_DATA SECTION_
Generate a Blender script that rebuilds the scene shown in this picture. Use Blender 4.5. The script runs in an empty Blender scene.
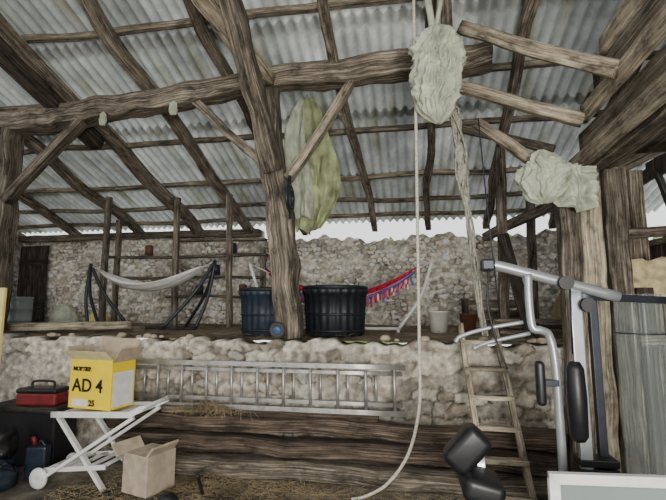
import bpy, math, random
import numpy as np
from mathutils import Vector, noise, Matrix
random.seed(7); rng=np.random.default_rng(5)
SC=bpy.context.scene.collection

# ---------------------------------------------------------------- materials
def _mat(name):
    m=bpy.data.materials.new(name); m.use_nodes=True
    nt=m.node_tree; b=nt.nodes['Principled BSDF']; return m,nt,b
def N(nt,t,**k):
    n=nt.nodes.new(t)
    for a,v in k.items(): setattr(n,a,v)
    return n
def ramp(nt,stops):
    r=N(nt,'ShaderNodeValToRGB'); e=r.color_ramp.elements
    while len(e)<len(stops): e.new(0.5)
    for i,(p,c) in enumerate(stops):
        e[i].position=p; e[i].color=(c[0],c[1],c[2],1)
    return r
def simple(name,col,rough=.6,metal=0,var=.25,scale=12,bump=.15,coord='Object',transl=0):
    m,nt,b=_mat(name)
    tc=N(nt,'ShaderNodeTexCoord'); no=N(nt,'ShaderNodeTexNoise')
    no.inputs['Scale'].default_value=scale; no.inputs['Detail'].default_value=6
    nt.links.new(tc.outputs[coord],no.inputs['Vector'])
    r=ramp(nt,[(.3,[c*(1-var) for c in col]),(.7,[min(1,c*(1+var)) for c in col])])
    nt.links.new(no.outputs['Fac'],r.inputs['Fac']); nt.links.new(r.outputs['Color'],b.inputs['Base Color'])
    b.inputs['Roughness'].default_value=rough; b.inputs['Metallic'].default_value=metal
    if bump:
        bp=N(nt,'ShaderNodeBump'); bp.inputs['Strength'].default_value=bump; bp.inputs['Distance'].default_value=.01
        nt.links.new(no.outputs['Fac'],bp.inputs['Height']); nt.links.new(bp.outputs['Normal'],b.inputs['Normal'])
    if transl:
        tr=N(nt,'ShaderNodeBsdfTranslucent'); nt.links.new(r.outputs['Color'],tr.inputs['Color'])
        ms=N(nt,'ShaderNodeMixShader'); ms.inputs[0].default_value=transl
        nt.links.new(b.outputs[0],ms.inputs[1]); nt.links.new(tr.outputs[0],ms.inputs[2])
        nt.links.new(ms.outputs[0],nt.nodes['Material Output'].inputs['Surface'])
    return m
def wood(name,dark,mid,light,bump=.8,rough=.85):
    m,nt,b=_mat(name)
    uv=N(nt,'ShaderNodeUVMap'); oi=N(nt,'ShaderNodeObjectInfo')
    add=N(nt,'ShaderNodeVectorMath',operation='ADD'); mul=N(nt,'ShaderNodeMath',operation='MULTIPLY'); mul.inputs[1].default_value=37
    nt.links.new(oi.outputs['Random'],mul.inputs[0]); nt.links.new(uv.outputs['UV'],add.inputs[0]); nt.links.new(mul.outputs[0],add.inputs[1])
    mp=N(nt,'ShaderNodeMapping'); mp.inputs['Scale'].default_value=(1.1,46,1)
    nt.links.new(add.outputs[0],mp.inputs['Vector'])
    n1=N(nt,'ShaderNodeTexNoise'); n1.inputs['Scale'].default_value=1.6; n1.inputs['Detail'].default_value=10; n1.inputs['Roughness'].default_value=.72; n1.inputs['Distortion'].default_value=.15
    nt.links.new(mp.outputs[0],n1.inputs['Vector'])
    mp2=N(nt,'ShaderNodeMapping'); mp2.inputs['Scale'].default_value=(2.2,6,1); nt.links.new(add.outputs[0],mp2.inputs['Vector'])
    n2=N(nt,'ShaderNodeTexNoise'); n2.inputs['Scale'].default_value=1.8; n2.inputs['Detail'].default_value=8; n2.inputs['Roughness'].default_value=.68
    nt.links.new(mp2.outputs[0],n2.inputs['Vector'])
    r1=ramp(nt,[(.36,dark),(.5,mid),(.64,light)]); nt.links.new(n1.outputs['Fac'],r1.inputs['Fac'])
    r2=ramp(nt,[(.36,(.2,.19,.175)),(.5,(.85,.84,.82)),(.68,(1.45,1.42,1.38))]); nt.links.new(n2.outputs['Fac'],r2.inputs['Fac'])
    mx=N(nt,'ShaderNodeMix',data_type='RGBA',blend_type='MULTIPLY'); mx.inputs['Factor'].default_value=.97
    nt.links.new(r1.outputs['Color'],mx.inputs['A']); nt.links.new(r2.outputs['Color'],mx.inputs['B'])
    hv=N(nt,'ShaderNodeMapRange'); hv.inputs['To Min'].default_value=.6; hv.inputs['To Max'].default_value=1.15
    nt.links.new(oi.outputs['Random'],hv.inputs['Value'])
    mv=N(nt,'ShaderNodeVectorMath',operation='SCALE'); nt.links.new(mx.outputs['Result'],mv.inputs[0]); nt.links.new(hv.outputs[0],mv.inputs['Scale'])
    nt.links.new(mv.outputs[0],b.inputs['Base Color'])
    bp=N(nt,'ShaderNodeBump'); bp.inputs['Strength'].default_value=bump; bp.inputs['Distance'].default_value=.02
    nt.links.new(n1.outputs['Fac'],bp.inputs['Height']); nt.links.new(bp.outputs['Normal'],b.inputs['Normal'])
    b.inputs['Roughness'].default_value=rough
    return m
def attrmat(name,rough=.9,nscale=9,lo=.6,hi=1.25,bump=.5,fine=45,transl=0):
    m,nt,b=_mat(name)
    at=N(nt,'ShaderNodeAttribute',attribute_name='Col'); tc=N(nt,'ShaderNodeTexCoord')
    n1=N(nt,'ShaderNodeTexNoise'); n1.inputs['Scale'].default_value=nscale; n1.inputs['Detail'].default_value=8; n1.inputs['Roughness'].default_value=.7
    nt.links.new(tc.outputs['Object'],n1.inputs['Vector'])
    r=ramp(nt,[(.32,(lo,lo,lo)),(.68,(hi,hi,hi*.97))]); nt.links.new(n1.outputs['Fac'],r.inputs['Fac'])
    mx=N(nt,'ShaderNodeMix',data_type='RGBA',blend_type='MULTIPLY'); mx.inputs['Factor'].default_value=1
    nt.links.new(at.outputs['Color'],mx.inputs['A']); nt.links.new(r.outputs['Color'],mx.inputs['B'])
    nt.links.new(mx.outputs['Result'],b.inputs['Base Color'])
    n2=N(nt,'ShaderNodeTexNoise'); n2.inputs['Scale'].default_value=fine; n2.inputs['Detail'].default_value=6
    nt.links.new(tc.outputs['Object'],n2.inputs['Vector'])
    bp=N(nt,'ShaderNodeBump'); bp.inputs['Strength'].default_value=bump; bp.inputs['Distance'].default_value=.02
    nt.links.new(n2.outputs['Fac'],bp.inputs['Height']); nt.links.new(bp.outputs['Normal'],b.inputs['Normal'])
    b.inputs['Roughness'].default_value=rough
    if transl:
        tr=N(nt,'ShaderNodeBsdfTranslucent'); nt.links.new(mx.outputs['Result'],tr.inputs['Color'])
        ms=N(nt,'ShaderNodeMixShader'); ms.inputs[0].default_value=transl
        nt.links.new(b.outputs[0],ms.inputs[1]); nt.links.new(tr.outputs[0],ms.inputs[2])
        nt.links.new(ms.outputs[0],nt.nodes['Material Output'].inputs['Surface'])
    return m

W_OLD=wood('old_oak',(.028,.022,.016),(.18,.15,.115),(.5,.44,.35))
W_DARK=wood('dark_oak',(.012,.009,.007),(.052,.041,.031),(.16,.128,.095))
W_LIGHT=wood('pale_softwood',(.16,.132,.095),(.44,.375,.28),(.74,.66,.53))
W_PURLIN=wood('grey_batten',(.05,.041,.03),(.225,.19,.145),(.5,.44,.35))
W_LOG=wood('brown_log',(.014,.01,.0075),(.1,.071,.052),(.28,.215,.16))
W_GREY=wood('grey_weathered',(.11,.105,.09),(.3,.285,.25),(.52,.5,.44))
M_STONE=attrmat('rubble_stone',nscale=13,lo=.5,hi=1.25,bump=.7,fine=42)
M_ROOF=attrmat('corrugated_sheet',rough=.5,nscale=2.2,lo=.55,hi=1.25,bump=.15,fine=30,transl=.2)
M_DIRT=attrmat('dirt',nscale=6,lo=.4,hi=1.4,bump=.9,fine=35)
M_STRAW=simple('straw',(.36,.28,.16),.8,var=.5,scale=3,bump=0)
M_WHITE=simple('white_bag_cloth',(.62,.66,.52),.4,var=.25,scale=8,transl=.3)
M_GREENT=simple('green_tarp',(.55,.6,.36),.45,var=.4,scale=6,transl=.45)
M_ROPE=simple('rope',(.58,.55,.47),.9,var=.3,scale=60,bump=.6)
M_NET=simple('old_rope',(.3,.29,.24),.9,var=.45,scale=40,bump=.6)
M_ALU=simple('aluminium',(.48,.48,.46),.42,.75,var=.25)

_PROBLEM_
Omitting all pictures, restate exactly the lines of the material from its start through the line that contains "SC=bpy.context.scene.collection".

_RESPONSE TO THE EXERCISE_
Generate a Blender script that rebuilds the scene shown in this picture. Use Blender 4.5. The script runs in an empty Blender scene.
import bpy, math, random
import numpy as np
from mathutils import Vector, noise, Matrix
random.seed(7); rng=np.random.default_rng(5)
SC=bpy.context.scene.collection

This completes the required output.